LOS INICIOS
De regreso a casa de un largo viaje, me he parado a tomar un
café; el cuarto si no me equivoco. He estirado las piernas, además de todo el
cuerpo, y escuchado el molesto ruido emitido por mi cuello cuando he comenzado
a girarlo de izquierda a derecha, y viceversa. Tras el ritual, me he sentado
frente a mi café americano.
El lugar elegido para la parada físico/técnica no ha sido
muy afortunado. Nada me ha llamado la atención hasta que en unas jardineras del
bar restaurante he visto una planta de grato recuerdo: el cóleo. No era de los
mejores ejemplares que he llegado a apreciar, pero suficiente para que se
abriera en mi mente, además de servirme de momentánea distracción, un recuerdo
muy especial.
Heredado de mi madre el gusto por las plantas, el año que
abandoné el nido materno y me instalé en mi primer piso de alquiler, fui poco a
poco llenando de plantas todas las estancias, especialmente un rincón del
salón. Así, que recuerde en estos momentos, me hice con un spathiphyllum, más
conocida como la flor de la paz, un pequeño ficus de gantel, algún cactus,
varios potos, siempre agradecidos, un tronco del Brasil, una planta del dinero,
y sobre una mesita rinconera, varias vistosas plantitas, cuyos nombres no
alcanzo a memorizar, sí a visualizar, pero que según las ponía, se morían. Todas,
menos el citado cóleo. Se conoce que era a la única que le gustaba aquel
rincón.
La adquirí muy pequeñita y en poco tiempo presentó un
estimable tamaño. Su colorido era espectacular, con sus hojas aterciopeladas y
variegadas. Llamaba mucho la atención.
Y llegaron las vacaciones. Por aquellos días compartía piso
con un chaval, un hombretón, muy buena gente, pero al que las cosas de la casa
le venían un tanto grandes. Me consta que se esforzaba, pero era una auténtica
calamidad. Aun con estas premisas, me aventuré a dejarle al cuidado de mis
plantas. Le di todo tipo de instrucciones y especialmente las que concernían al
cóleo.
Por aquellos años, no había teléfono móvil y tampoco en el
piso teníamos fijo. Así, que poco más podía hacer yo al respecto del cuidado de
las plantas, salvo confiar en los consejos dados a mi compañero de piso. A mi
regreso, después de 15 días de ausencia, me encontré con una caricatura de
plantas. La mayoría de ellas pedían agua a gritos. Y mi cóleo, por el
contrario, urgía pasar por una secadora. ¡Un auténtico estropicio!

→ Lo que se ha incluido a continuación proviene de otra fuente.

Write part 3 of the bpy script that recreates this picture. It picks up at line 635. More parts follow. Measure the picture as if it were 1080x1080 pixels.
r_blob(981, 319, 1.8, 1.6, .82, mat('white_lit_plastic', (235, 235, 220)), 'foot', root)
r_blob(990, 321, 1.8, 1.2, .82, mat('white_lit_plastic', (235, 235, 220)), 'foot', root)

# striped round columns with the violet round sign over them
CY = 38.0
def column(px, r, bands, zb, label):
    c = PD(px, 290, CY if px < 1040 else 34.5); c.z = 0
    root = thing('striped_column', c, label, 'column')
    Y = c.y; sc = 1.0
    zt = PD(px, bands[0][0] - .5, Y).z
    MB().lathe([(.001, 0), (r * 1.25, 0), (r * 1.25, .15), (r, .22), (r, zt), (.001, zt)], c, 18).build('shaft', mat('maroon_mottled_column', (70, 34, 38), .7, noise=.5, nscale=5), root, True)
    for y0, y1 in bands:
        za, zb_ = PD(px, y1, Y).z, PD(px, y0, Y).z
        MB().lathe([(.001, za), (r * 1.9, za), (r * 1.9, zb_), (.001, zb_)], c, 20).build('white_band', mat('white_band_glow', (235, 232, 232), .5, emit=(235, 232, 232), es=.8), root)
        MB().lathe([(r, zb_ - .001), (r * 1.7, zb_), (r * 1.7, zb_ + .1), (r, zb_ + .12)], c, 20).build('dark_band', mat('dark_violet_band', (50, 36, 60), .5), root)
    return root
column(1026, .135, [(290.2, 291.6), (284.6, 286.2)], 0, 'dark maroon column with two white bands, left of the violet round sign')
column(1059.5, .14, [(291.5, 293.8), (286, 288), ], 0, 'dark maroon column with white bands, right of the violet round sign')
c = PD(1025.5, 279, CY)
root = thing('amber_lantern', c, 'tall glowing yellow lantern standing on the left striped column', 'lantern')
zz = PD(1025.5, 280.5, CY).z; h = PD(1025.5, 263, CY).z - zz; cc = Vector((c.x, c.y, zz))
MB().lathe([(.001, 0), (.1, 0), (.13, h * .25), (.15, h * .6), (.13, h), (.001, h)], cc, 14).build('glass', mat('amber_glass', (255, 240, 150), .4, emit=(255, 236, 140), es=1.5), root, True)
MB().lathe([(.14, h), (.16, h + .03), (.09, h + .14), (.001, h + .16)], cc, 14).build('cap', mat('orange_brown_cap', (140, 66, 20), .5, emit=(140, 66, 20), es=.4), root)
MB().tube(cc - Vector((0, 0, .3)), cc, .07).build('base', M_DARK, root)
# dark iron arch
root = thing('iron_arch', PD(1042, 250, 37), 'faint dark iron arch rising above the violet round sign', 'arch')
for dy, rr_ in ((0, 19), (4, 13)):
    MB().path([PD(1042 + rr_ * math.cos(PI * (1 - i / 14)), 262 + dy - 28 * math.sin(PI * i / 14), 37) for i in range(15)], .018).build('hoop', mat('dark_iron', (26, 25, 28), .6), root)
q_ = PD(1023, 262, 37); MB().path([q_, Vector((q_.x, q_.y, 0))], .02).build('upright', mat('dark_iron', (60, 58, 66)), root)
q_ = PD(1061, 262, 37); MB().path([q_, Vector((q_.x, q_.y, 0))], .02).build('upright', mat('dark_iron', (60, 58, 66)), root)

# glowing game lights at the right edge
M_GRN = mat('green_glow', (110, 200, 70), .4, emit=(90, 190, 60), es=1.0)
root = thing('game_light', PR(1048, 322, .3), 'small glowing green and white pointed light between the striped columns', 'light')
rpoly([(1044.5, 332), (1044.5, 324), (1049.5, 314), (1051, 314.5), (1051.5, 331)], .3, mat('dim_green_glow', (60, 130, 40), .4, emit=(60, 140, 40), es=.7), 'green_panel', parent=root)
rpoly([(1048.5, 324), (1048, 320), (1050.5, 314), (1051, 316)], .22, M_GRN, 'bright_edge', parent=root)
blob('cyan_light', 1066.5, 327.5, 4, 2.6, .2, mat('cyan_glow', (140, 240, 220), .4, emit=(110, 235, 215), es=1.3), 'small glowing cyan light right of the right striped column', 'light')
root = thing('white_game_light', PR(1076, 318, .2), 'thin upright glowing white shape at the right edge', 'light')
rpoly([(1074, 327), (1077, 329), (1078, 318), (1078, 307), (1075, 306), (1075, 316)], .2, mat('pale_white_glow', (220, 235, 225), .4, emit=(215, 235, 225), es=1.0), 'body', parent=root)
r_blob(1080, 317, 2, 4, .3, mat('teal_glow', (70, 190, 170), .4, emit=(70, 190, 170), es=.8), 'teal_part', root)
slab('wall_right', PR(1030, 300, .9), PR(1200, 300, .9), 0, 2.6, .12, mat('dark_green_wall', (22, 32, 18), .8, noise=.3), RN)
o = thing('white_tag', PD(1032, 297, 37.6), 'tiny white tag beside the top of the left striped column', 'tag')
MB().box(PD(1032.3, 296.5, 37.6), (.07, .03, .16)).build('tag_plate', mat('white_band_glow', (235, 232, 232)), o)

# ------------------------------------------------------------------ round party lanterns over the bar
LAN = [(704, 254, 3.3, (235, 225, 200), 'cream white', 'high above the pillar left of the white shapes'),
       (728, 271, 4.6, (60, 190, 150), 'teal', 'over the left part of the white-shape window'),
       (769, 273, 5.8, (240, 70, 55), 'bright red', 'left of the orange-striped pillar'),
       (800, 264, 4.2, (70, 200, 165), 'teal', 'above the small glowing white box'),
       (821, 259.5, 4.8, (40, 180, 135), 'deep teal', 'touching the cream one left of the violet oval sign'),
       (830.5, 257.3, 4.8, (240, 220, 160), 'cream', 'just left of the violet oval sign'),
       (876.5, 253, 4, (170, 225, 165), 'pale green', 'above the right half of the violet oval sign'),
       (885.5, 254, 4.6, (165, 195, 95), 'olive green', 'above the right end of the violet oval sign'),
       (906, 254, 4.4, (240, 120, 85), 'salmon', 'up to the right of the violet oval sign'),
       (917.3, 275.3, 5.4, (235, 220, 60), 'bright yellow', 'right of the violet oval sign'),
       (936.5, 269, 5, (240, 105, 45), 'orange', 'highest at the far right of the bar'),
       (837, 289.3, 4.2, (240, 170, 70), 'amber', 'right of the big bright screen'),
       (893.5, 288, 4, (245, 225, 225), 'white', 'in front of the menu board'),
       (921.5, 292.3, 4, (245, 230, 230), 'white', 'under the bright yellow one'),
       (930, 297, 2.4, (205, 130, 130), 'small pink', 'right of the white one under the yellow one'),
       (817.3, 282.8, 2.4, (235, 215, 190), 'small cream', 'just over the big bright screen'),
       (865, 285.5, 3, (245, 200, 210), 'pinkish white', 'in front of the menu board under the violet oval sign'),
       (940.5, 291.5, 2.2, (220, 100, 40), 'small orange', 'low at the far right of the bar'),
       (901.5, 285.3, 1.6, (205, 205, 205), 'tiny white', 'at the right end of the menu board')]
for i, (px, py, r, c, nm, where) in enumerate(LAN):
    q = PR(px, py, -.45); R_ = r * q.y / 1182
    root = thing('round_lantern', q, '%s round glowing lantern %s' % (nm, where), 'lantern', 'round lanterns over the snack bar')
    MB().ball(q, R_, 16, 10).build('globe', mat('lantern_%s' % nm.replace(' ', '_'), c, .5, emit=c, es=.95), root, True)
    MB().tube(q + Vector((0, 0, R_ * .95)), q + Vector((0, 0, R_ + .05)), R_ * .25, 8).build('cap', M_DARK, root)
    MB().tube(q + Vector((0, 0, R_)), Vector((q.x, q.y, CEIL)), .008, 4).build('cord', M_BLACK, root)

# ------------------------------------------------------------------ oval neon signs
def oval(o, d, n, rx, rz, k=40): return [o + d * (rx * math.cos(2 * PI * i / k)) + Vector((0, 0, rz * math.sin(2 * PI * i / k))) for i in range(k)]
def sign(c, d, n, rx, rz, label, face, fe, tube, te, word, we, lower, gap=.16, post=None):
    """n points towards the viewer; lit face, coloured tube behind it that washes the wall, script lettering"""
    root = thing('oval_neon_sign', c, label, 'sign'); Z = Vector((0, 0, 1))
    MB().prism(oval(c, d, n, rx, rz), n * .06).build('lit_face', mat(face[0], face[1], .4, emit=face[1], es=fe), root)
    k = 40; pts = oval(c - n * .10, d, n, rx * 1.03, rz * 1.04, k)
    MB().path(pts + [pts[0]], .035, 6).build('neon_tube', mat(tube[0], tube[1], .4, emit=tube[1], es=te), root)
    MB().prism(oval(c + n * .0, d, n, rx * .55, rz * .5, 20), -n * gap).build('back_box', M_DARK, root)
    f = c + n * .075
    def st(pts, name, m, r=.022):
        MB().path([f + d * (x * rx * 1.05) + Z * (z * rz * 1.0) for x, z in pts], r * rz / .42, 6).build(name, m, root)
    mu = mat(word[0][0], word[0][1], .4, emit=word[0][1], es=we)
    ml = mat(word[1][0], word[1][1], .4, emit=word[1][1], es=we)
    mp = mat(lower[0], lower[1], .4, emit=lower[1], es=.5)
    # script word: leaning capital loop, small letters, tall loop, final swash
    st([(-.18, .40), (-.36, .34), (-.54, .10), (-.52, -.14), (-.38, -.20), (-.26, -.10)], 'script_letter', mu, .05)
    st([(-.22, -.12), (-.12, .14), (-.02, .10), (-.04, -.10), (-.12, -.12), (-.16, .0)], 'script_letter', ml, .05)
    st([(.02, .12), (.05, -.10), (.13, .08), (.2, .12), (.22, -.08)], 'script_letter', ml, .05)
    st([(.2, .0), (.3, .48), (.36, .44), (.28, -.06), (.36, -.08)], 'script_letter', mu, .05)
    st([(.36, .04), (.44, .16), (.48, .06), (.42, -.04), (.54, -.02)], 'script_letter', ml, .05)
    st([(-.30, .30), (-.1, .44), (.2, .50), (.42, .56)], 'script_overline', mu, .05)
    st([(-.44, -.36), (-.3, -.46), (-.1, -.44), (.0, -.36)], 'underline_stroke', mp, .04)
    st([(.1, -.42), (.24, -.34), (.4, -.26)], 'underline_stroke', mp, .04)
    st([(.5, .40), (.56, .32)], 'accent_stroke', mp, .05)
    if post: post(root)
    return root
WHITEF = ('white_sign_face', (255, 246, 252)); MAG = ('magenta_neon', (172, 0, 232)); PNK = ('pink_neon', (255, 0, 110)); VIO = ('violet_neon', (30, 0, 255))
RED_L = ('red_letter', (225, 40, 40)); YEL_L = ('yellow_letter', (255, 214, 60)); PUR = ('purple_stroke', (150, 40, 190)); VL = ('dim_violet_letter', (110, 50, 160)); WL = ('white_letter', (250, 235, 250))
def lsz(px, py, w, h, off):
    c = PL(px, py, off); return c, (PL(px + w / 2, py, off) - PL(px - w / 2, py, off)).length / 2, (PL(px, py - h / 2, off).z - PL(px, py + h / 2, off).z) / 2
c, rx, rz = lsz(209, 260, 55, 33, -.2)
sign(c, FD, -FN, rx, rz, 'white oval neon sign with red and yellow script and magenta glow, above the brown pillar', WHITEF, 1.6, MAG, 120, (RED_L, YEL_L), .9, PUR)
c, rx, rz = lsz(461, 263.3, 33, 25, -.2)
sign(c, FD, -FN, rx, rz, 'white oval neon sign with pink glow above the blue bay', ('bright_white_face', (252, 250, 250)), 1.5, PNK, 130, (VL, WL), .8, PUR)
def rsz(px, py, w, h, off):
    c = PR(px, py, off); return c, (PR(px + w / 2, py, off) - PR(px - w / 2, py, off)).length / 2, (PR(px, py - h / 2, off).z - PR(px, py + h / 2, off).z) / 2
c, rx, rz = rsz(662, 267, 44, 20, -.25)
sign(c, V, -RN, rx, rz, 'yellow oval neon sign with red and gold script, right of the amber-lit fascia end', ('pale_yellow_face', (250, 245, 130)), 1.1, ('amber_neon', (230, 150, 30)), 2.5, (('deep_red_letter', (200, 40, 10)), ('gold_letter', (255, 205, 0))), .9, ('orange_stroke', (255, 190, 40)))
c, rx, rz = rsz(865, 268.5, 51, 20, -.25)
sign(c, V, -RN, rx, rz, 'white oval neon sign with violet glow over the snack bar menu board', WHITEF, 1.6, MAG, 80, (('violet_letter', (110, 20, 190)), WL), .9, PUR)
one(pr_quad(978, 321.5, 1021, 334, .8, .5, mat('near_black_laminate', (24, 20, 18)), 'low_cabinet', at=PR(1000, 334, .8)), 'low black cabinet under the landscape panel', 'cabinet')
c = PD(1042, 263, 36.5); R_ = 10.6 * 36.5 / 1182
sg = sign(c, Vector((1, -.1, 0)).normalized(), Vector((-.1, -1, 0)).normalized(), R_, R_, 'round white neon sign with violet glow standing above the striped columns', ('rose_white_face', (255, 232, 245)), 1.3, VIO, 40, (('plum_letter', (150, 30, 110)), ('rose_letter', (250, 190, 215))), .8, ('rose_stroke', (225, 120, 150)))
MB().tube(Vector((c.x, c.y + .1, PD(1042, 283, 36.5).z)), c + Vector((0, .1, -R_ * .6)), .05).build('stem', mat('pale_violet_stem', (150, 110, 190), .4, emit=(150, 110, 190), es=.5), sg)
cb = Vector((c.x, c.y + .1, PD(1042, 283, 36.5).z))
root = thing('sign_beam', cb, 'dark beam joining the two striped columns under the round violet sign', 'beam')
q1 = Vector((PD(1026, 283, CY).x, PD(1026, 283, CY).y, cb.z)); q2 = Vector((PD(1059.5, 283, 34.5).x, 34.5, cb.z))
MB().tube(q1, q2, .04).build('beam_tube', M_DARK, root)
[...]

Carlos, así se llamaba mi compi, era como un niño grande.
Siempre sonreía, incluso en la adversidad. En este caso, cuando vio la cara que
puse ante tal desaguisado, también esbozó una sonrisa, unida a un balbuceo del
que me pareció entender, “lo siento. Soy un desastre”.
Con todo, aún conseguí salvar alguna planta. No el cóleo,
cuyos tallos y hojas comenzaban ya pudrirse.
Recordando aquella anécdota mientras me tomaba el café, me ha
traído la nostalgia de aquellos maravillosos años. Fueron complejos, pero de
mucho aprendizaje. Y sobre todo, ilusionantes. Estaba todo por hacer. Esta mañana he salido
a la calle con una única misión: comprar un cóleo.